Sunday, October 4, 2009

The Teen Life

Hanging at the park, or the ballgame, or the movies, or the mall, or that restaurant, or that cool party, or that friend's house.  The life of a teenager.  Making new friends, losing old friends, meeting new girls, meeting new boys, that first crush, that first heartbreak, getting that first job, learning to drive.  The life of a teenager.  Loving parents, hating parents, needing parents.  The life of a teenager.  Cell phone, text messages, facebook, youtube, myspace.  The life of a teenager.  Studying hard, making the grade, graduating, college, work.  The life of a teenager.  Seeking praise, wanting praise, self identification.  The life of a teenager.

The life of a teenager.  One of the most misunderstood, most talked about, most exploited periods of time in an individual's life.  Friday, I spent some time watching the teenagers who walk the hallways everyday at The Baltimore Talent Development High School.  It is a wonderful place of learning, led by dedicated, caring people, located in the inner city, in a neighborhood that some would deem "undesirable" and others would deem "full of promise and hope".  As I watch them move about, talking and laughing among themselves, grabbing stuff from their lockers, eating candy and lollipops, trying to sneak that cell phone call or ipod tune, running down the hallway, and rushing to the cafeteria, I cannot help but think that they are "typical" teenagers.  Even more, I wondered if they view themselves as "typical" teens, just like most other kids their age or do they view their lives as somewhat different, not the same.  It is my hope that they as well as all teens view themselves at "typical".  Typical in the sense that they are just like most of their same-age peers, regardless of geographic location, economic status or racial/cultural identity.  They are scared about growing up.  They are scared about making their own choices and decisions and having to live with the consequences of such.  They are scared about what the world has in store for them.  They are scared about being able to get a good education, get a good job and be able to take care of themselves.  They are scared about falling prey to such ills as substance abuse, violence, and teenage pregnancy.  They are scared of not being able to live up to "the standard", real and perceived set for them and in most cases, by them.  They are scared of not obtaining the approval of the important adults in their lives.

All of this is very real in the life of a teen and the lesson for young people is this:  Most adults, particularly your parents and teachers, know that your teen years are a time of great fun but also a time of great fear.  You are not charting into unknown OR unfamiliar territory.  What you are experiencing has been experienced in some manner by most of the adults you know.  The only thing that has changed is time.  You are not alone and you are not doing anything new.  Most adults, at one time or another, have shared some version of your fears.  Keep in mind that they are present in your lives to guide you and help to ease your fears of growing up.  Use them.  Learn from them.  Study their successes AND their mistakes.  Call and talk to them for advice.  Your teen years are the time to "test out" your decision-making and survival skills.  It is the time to make some choices on your own and accept the consequences, good and/or bad.  In most cases, you won't be penalized or judged harshly.  Spend more time learning about yourself as opposed to the lyrics of the next rap song, or following the life and times of the currently popular movie star, reality star, athlete or professional this or that.  That is the way to increase your self confidence and decrease your fears.  Being scared is a state of your mind.  A mind that is controlled by you.  You, who hold the power to be or do whatever you can dream.  Remember to smile more, laugh more, be more kind to others, compassionate for others, giving with others.

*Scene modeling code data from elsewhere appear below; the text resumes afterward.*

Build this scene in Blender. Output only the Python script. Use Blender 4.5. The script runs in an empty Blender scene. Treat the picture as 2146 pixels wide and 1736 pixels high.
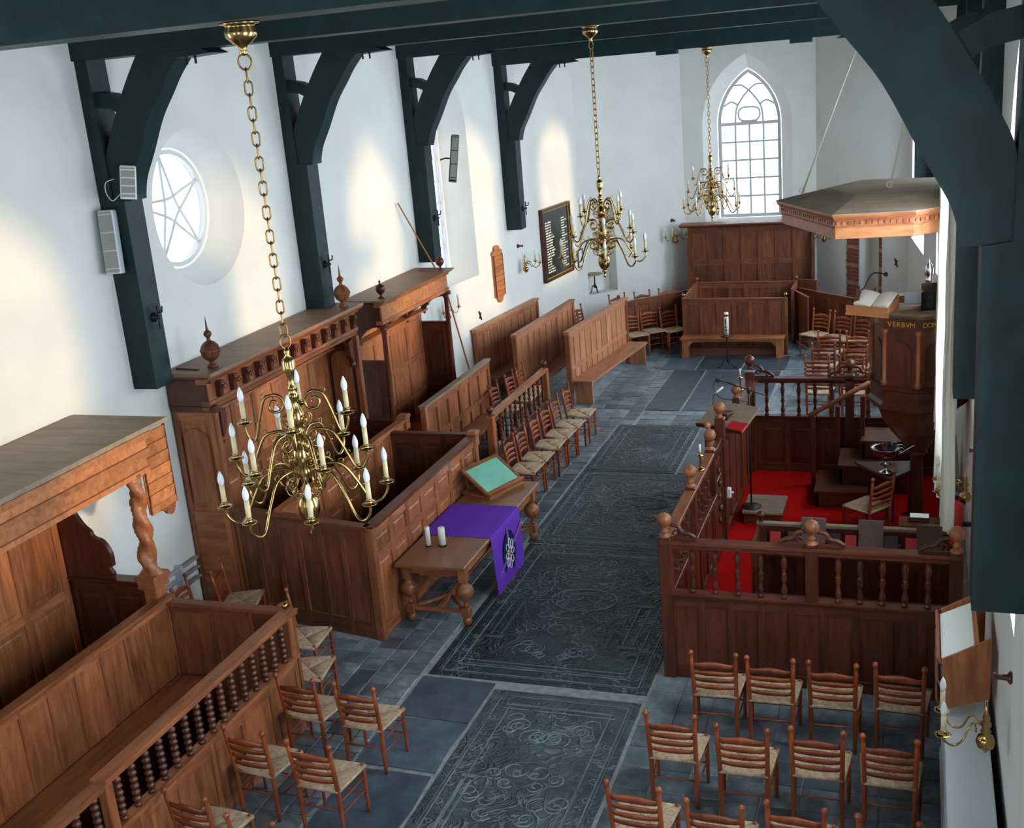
import bpy, math, random
from mathutils import Matrix, Vector
R_ = math.radians
PI = math.pi
random.seed(7)
S = bpy.context.scene
COL = S.collection

# ------------------------------------------------------------------ camera
FPX = 2386.0
CAM_H = 5.9
_right = Vector((0.94240743, 0.32388394, -0.08347117))
_down = Vector((0.01714442, -0.29601486, -0.95502946))
_fwd = Vector((-0.33402741, 0.89859579, -0.2845194))
cd = bpy.data.cameras.new('camera')
cd.sensor_width = 36.0
cd.sensor_fit = 'HORIZONTAL'
cd.lens = FPX / 2146.0 * 36.0
cd.clip_end = 200
cam = bpy.data.objects.new('camera', cd)
COL.objects.link(cam)
_m = Matrix.Identity(4)
for i in range(3):
    _m[i][0] = _right[i]
    _m[i][1] = -_down[i]
    _m[i][2] = -_fwd[i]
cam.matrix_world = Matrix.Translation((0, 0, CAM_H)) @ _m
S.camera = cam

# ------------------------------------------------------------------ light
world = bpy.data.worlds.new('sky')
S.world = world
world.use_nodes = True
_bg = world.node_tree.nodes['Background']
_bg.inputs[0].default_value = (0.80, 0.91, 1.0, 1)
_bg.inputs[1].default_value = 13.0
sd = bpy.data.lights.new('sun', 'SUN')
sd.energy = 1.9
sd.angle = R_(4.0)
sd.color = (1.0, 0.70, 0.36)
sun = bpy.data.objects.new('sun', sd)
COL.objects.link(sun)
sun.rotation_euler = Vector((-1.0, 0.04, -0.085)).to_track_quat('-Z', 'Y').to_euler()
S.view_settings.view_transform = 'Standard'
S.view_settings.look = 'None'
S.view_settings.gamma = 1.0
S.view_settings.exposure = 0.5
try:
    S.view_settings.use_curve_mapping = False
except Exception:
    pass
cy = S.cycles
cy.use_denoising = True
cy.max_bounces = 10
cy.diffuse_bounces = 6
cy.glossy_bounces = 4
cy.transparent_max_bounces = 12
cy.sample_clamp_indirect = 6.0
cy.caustics_reflective = False
cy.caustics_refractive = False


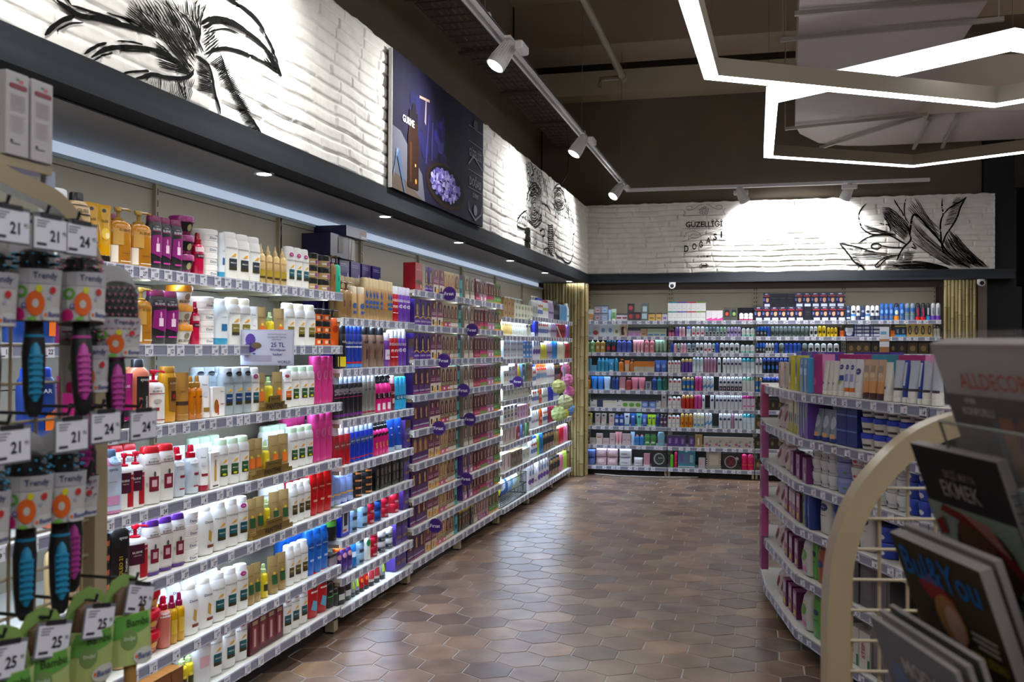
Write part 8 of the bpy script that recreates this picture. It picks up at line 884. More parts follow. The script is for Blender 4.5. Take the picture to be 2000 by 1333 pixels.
row(FL, 1.178, 'fourth soap shelf', [(8.138, 8.315, 'xd', 2), (8.315, 8.518, 'xs', 2, 3), (8.518, 8.632, 'xl', 1, 3), (8.632, 8.79, 'yc', 1), (8.79, 8.953, 'xn', 1, 2), (8.953, 9.058, 'xv', 1, 2), (9.058, 9.231, 'xk', 2, 2)])
row(FL, 1.046, 'fifth soap shelf', [(8.12, 8.518, 'xc', 3), (8.518, 9.209, 'xd', 7)])
row(FL, 0.845, 'sixth soap shelf', [(8.12, 8.632, 'xj', 4, 2), (8.632, 9.037, 'xl', 4, 2), (9.037, 9.187, 'xo', 1, 2)])
row(FL, 0.66, 'seventh soap shelf', [(8.12, 8.594, 'xg', 3), (8.594, 8.79, 'xr', 1, 2), (8.79, 8.974, 'xn', 1, 2), (8.974, 9.165, 'xv', 1, 2)])
row(FL, 0.425, 'eighth soap shelf', [(8.086, 8.406, 'xg', 2), (8.406, 8.83, 'xq', 4), (8.83, 9.122, 'xc', 2)])
row(FL, 1.803, 'top body wash shelf', [(9.253, 9.479, 'xp', 2), (9.479, 9.715, 'wl', 3), (9.715, 9.989, 'wm', 4), (9.989, 10.25, 'lv', 3), (10.25, 10.553, 'bk', 3), (10.553, 10.965, 'lw', 4), (10.965, 11.119, 'ww', 1), (11.119, 11.17, 'aq', 2)])
row(FL, 1.612, 'second body wash shelf', [(9.365, 9.502, 'nn', 2), (9.502, 9.963, 'wl', 5), (9.963, 10.118, 'ww', 2), (10.118, 10.386, 'lv', 3), (10.386, 10.904, 'rr', 6), (10.904, 11.17, 'vv', 6)])
row(FL, 1.382, 'third body wash shelf', [(9.275, 9.596, 'wh', 3), (9.596, 9.913, 'yc', 4), (9.913, 10.17, 'lv', 3), (10.17, 10.441, 'bu', 3), (10.441, 10.874, 'cr', 5), (10.874, 11.17, 'rr', 5)])
row(FL, 1.138, 'fourth body wash shelf', [(9.253, 9.433, 'wl', 2), (9.433, 9.913, 'oc', 5), (9.913, 10.304, 'ww', 4), (10.304, 10.61, 'br', 3), (10.61, 10.965, 'rr', 3), (10.965, 11.17, 'pp', 4)])
row(FL, 0.938, 'fifth body wash shelf', [(9.253, 9.549, 'wl', 3), (9.549, 9.715, 'om', 1), (9.715, 9.963, 'ww', 3), (9.963, 10.277, 'nn', 3), (10.277, 10.582, 'wl', 3), (10.582, 10.965, 'bk', 3), (10.965, 11.17, 'pp', 3)])
row(FL, 0.712, 'sixth body wash shelf', [(9.231, 9.572, 'ww', 4), (9.572, 9.74, 'om', 1), (9.74, 9.963, 'wl', 3), (9.963, 10.277, 'mm', 5), (10.277, 10.61, 'sg', 3), (10.61, 11.088, 'yy', 5), (11.088, 11.17, 'lw', 2)])
row(FL, 0.428, 'seventh body wash shelf', [(9.209, 9.479, 'wl', 3), (9.479, 9.572, 'lg', 1), (9.572, 9.74, 'bu', 2), (9.74, 10.304, 'br', 4), (10.304, 10.582, 'sg', 2), (10.582, 10.844, 'rc', 3), (10.844, 11.088, 'pp', 2), (11.088, 11.17, 'bk', 1)])
row(FL, 0.12, 'bottom body wash shelf', [(9.122, 9.342, 'wh', 2), (9.342, 9.502, 'ww', 1), (9.502, 10.014, 'wh', 4), (10.014, 10.61, 'br', 4), (10.61, 10.814, 'pp', 2), (10.814, 11.026, 'lg', 2), (11.026, 11.17, 'sg', 2)])
row(FB, 1.826, 'top face care shelf', [(-2.04, -1.929, 'b1', 1), (-1.923, -1.837, 'b2', 1, 2), (-1.837, -1.758, 'b3', 1, 2), (-1.758, -1.721, 'b4', 1), (-1.721, -1.66, 'b5', 1), (-1.66, -1.527, 'b6', 2), (-1.527, -1.448, 'b7', 1, 2), (-1.442, -1.37, 'b7', 1), (-1.364, -1.28, 'b8', 1), (-1.28, -1.202, 'b9', 1), (-1.19, -1.125, 'b9', 1), (-1.119, -1.06, 'ba2', 1)])
row(FB, 1.826, 'top deodorant shelf', [(-1.054, -0.947, 'c1', 2, 2), (-0.947, -0.835, 'c2', 2, 2), (-0.835, -0.73, 'c3', 2, 2), (-0.73, -0.619, 'c4', 2, 2), (-0.613, -0.428, 'c5', 3), (-0.417, -0.342, 'c7', 1), (-0.336, -0.262, 'c6', 1), (-0.245, -0.085, 'd1', 3)])
row(FB, 1.826, 'top deodorant shelf, rear row', [(-0.262, -0.079, 'm2', 2, 1, 1, 0.1)])
row(FB, 1.826, 'top men grooming shelf', [(-0.074, 0.465, 'm1', 6), (0.47, 0.553, 'm2', 1), (0.559, 0.914, 'm1', 4)])
row(FB, 1.983, 'upper layer, top grooming shelf', [(0.023, 0.102, 'm1', 1), (0.102, 0.37, 'm2', 3), (0.37, 0.903, 'm1', 6)])
row(FB, 1.826, 'top shaving shelf', [(0.92, 0.974, 'e1', 1), (0.974, 1.028, 'e2', 1), (1.028, 1.076, 'e3', 1), (1.076, 1.125, 'e1', 1), (1.125, 1.179, 'e2', 1), (1.179, 1.275, 'e3', 2), (1.275, 1.424, 'e4', 3), (1.424, 1.482, 'e5', 1), (1.482, 1.535, 'e4', 1), (1.535, 1.645, 'e6', 2), (1.645, 1.755, 'e7', 2), (1.755, 1.802, 'e8', 1), (1.802, 1.906, 'e9', 2)])
row(FB, 1.642, 'second face care shelf', [(-2.04, -1.948, 'f1', 2), (-1.948, -1.862, 'f2', 1), (-1.862, -1.69, 'f3', 2), (-1.69, -1.617, 'f4', 1), (-1.617, -1.527, 'f5', 1), (-1.521, -1.37, 'f6', 2), (-1.37, -1.298, 'f7', 1), (-1.292, -1.071, 'f8', 3)])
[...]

As I continued to watch the teenagers of The Baltimore Talent Development High School go about their day, I couldn't help but feel a bit envious.  Envious because of their stage in life.  Adolesence.  That time in life when you really have no potentially life altering worries.  No worries about the rent.  No worries about the lights.  No worries about food.  No worries about job downsizing.  No worries about making it all work and having enough for the next day.  Instead, you get to worry about not having enough fun.  Worry about not meeting enough new people.  Worry about missing out on the best party of the year or the best school dance.  Worry about missing out on a great opportunity to study abroad, learn a new language, experience a new culture.  Worry about not staying after school for that extra half hour of help in english, math or science.  Worry about not hearing about that great opportunity to take part in a cool community service project.  Worry about not taking the time to read to stimulate the mind and gain knowledge.  Worry about not taking the time to study history.  YOUR history so you can understand your past and make plans for your future. Worry about not getting the message that one person can make a difference in the world.

The teen  life.  It is mostly the same with most young people, something I hope most teens realize.  The same worries.  The same ups and downs.  It doesn't matter if you live in Miami, Maine, Seattle or California.  The teen life. What you make of it is up to you.  The teen life.  What will your memory be?